Hmmm... I agree on time-wasting being a real concern, but I'm a little worried about dismissing all chit-chat as that; it's pretty important for people to be able to talk like real people informally, in order to make the social networking and goodwill side of things work smoothly in an office. OTOH, I am a firm believer in going out for drinks at lunch or after hours, to set that up, and think it's more effective than the watercooler talk.
I agree that chit chat is very important (the best ideas I've had seem to have sparked during chance conversations), but the Danes draw a line.
I guess the point I should have tried to make is they may be working the same number of hours depending on how you measure work.
Much of the socializing that went on in Denmark was with, but not restricted to, co-workers ... perhaps the boundary of what work is may be fuzzy.
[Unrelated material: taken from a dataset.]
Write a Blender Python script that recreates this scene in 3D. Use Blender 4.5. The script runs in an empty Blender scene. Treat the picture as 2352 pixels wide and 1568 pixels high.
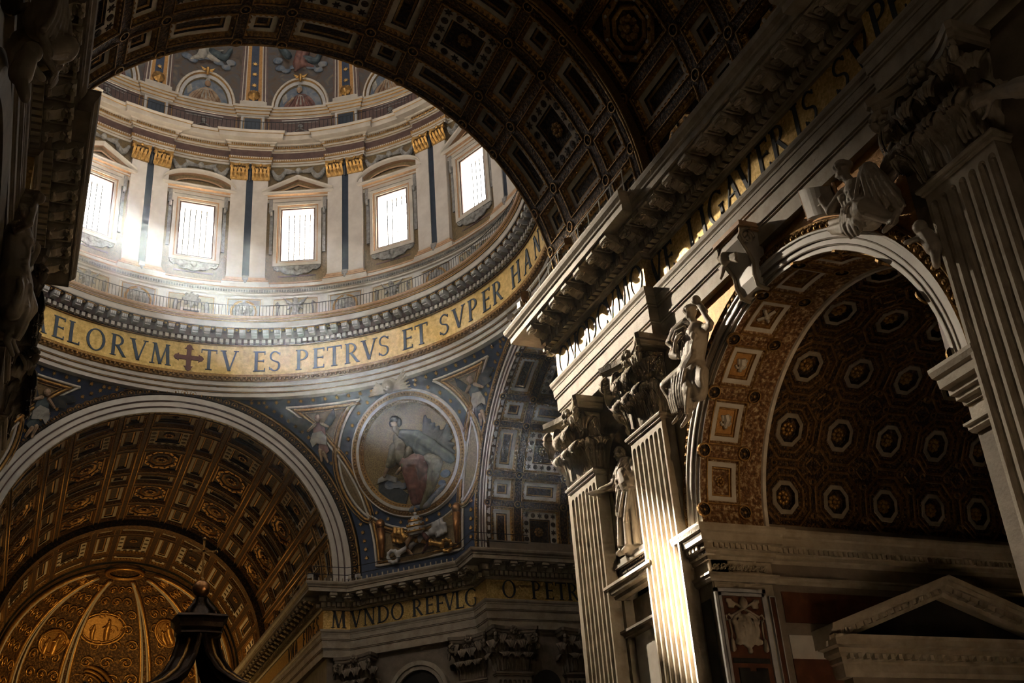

If someone told me--especially at work--that I was working sixty-plus a week in the season because I wasn't efficient, I'd consider cold-blooded murder. I'm more efficient now than I've ever been, I'm not a water-cooler chatter (indeed, I've taken to keeping my door closed to discourage friendly visits), and it still isn't enough to supervise ten interns, teach three classes, run a program, keep that program accredited, and do any research. The workload has to be sane, and there have to be enough workers to share it (social work, anyone? or any kind of regulatory work? or teaching public high school, where some teachers are told they can teach their favorite class if they'll just give up their planning period to do it because no new teachers will be hired?) and everyone has to be sharing it more or less equally (ha, ha), before efficiency will allow you to get things done efficiently; it really does. And while I wouldn't know personally, having a Nobel must be a big help in convincing bosses and co-workers that you've got too much status to be given three people's jobs to do.
I very much blame the kind of CEO's we're talking about for encouraging this, and I blame our past decades of congressmen for being so union-unfriendly as to pull many white-collar unions' teeth. And I do blame myself for not quitting and living a more subsistence-level life, though I doubt I could stand being my husband's financial dependent. My hope is that eventually my university will hire tenure-track help for what I'm doing, which should make a big difference; but until then I'm pretty stuck. And I'm still among the lucky--not coal-mining, gold-refining, or working unpaid overtime at Wal-Mart for way less than I get now. It's all very well to say that it's the worker's fault she works too much, but for that to be true, we'd need a rather more just culture, and one which actually values the worker's labor and expertise. Maybe Denmark has that culture, but if we do, I don't see it.
Amen and hooray, Frog. I remember when I was in grad school, a wonderful woman at Xerox PARC (Lucy Suchman) was concerned about the rights of computer workers and the failure of white-collar unions... I have become increasingly interested in workers rights myself, after having seen so many abusive employment situations since then. The dot com era produced burnouts who were only 25 years old, for goodness sake.
I was once myself accused of being inefficient for having to work 12 hour days... by a man who himself did nothing, as far as I could tell, except gossip and cause flame wars. Yes, you're entirely right -- for efficiency to be at all effective, there needs to be a better distribution of labor and a better understanding of what constitutes labor and what is too much for one person.